§ **What is required**: Show every line in the records below that contains the word "Blender".

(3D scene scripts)

---

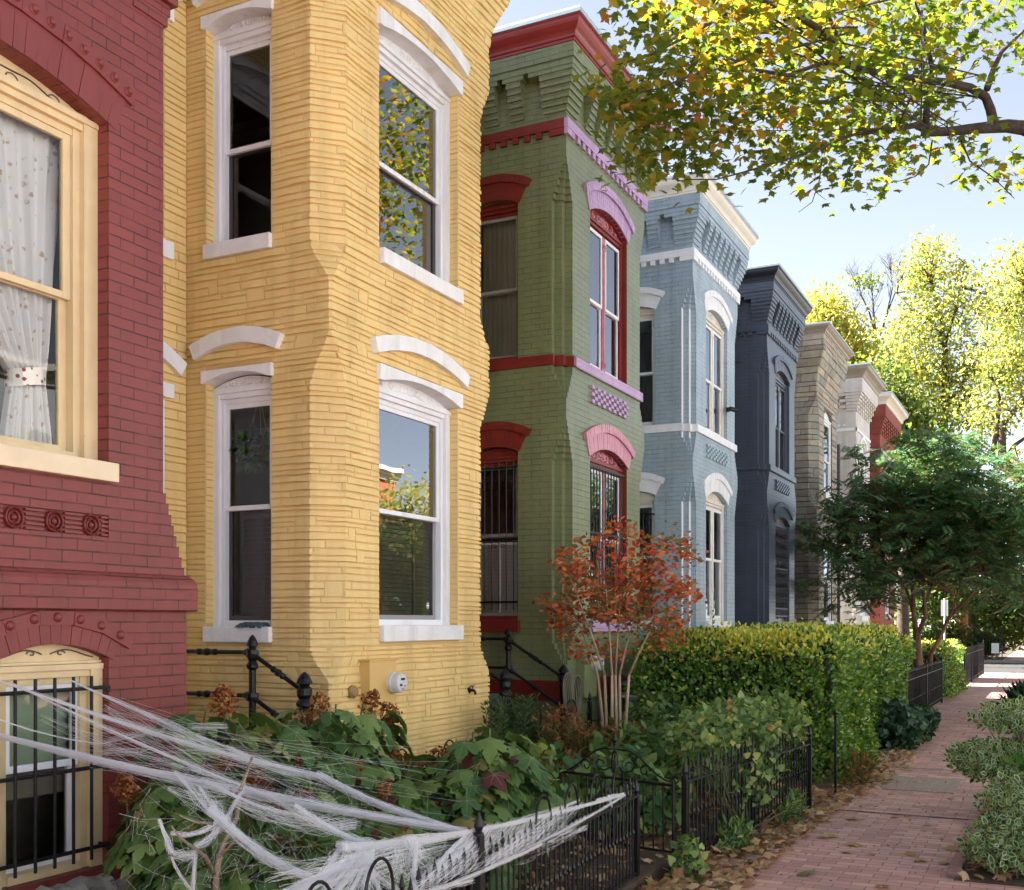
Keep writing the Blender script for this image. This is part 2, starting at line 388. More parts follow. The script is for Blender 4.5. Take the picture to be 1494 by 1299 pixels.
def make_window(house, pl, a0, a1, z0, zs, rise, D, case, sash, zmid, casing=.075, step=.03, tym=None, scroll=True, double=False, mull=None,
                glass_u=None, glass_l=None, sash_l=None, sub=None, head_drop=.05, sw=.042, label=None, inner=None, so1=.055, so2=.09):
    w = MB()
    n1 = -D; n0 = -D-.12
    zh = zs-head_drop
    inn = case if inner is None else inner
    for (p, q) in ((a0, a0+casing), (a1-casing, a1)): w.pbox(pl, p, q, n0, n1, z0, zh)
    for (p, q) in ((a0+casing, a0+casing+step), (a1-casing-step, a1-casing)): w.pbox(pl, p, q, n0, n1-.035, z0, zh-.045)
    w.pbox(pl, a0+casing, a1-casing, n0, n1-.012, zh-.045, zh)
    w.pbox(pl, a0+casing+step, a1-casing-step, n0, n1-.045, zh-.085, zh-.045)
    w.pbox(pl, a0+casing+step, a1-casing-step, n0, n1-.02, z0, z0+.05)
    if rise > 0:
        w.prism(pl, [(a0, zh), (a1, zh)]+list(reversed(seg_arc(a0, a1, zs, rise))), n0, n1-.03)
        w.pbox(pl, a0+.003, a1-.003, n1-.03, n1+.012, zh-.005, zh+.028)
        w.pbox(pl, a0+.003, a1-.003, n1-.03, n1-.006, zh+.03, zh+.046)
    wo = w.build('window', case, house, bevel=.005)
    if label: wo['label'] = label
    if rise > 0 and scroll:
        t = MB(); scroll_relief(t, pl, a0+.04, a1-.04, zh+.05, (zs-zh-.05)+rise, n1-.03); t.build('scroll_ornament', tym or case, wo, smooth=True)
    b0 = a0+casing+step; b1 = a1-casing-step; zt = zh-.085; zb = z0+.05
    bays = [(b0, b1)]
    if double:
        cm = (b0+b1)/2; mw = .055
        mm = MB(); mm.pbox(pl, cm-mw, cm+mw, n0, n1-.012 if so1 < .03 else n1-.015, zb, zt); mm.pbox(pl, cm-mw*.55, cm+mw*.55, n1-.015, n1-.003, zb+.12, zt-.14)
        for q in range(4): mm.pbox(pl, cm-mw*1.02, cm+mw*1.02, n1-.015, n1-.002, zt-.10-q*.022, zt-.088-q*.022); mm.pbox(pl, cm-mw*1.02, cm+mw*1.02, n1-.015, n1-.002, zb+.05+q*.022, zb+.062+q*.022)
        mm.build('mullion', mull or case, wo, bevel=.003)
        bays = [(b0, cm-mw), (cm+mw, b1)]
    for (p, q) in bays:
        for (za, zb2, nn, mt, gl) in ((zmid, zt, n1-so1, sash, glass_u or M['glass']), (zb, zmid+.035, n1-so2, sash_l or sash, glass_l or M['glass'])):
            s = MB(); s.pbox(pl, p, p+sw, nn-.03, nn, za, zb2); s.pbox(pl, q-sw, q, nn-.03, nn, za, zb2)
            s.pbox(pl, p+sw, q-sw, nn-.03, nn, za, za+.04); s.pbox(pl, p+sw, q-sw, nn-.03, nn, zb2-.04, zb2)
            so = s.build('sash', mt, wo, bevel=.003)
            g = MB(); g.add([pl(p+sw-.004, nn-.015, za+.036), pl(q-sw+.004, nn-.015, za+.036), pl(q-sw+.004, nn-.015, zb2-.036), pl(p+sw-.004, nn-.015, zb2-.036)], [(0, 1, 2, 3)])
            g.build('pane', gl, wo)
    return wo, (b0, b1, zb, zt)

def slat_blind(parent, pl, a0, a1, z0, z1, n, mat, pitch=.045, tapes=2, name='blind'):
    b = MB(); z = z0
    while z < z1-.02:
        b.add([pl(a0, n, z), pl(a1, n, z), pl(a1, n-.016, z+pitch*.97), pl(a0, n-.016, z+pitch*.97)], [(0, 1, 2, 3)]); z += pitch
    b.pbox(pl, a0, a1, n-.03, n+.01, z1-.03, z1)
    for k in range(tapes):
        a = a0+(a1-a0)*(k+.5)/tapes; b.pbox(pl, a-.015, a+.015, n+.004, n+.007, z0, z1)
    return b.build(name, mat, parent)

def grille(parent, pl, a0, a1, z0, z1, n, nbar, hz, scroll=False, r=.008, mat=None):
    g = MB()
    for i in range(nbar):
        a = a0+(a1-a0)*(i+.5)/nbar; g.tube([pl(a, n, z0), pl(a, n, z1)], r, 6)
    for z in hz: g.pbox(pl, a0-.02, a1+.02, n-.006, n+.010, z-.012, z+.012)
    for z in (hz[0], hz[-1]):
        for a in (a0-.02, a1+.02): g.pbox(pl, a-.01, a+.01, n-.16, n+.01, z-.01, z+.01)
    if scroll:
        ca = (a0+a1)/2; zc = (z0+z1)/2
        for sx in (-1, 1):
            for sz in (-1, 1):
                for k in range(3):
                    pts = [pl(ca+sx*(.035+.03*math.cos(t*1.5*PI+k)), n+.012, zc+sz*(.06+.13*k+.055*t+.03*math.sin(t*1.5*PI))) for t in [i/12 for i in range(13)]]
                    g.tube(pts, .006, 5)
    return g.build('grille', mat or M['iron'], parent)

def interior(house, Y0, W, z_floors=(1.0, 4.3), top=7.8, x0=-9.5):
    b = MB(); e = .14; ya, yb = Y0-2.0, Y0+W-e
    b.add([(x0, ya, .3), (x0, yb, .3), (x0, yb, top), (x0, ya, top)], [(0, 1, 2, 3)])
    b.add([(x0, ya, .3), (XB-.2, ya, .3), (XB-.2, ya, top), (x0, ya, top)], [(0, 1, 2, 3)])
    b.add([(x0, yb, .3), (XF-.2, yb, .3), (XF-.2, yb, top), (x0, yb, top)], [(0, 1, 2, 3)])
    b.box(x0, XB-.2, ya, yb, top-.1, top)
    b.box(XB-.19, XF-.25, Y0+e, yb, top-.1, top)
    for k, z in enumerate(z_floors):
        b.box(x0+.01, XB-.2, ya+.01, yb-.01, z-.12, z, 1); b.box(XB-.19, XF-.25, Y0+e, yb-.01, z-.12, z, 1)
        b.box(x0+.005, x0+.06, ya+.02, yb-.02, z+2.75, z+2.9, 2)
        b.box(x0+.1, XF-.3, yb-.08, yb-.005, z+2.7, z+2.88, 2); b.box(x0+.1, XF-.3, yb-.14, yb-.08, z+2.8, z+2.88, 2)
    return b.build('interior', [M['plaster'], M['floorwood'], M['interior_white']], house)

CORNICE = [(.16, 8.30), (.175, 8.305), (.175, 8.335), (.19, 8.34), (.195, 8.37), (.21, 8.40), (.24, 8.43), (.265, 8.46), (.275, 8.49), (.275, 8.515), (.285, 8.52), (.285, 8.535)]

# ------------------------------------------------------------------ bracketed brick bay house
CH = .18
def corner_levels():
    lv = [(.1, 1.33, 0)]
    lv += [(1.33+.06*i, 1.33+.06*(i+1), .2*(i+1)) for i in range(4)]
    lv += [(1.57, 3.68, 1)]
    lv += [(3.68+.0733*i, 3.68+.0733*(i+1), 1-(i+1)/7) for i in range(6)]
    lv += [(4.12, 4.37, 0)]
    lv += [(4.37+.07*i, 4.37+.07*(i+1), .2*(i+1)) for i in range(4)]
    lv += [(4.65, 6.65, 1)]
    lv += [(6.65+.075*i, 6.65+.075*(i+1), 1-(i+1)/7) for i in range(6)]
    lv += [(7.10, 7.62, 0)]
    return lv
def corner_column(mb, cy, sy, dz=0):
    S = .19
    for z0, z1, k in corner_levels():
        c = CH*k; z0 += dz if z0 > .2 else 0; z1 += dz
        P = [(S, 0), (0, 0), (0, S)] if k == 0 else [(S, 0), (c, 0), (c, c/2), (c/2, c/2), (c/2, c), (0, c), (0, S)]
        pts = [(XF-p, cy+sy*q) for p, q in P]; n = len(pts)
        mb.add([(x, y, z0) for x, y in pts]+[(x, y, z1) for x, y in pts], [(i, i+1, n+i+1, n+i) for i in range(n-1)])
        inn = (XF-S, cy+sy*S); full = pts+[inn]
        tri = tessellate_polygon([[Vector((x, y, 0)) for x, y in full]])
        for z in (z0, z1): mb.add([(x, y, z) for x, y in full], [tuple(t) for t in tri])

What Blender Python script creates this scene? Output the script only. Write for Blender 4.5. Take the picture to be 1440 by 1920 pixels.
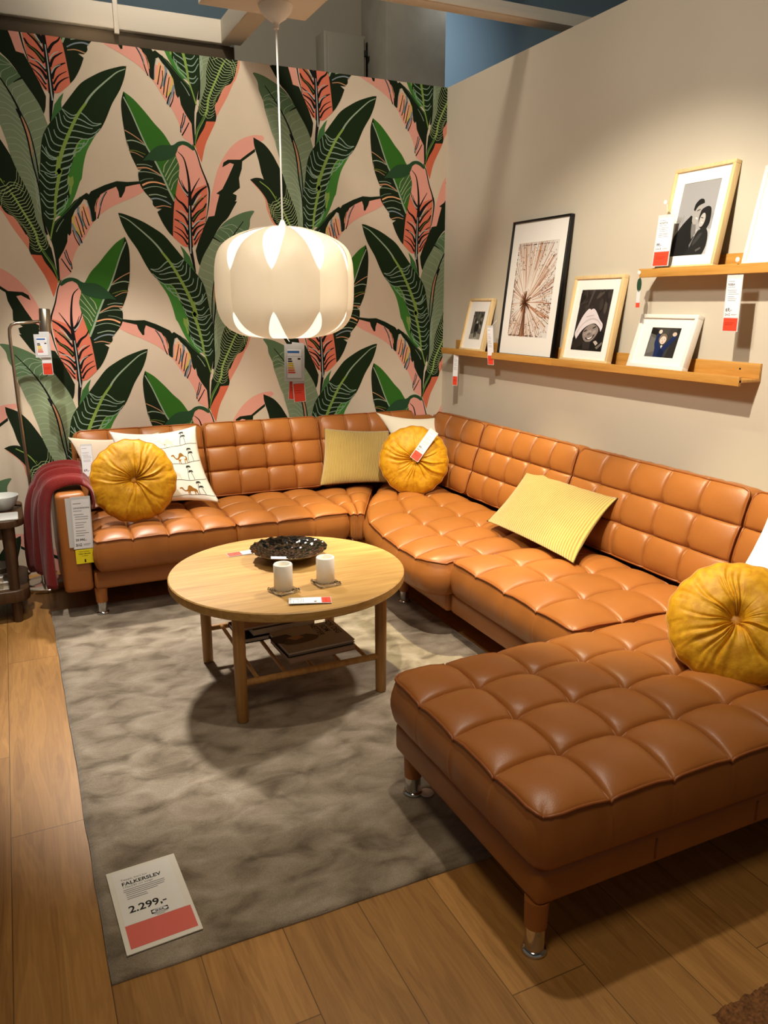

---

§ **Expected output**:
Keep writing the Blender script for this image. This is part 2, starting at line 388. More parts follow. The script is for Blender 4.5. Take the picture to be 1494 by 1299 pixels.
What Blender Python script creates this scene? Output the script only. Write for Blender 4.5. Take the picture to be 1440 by 1920 pixels.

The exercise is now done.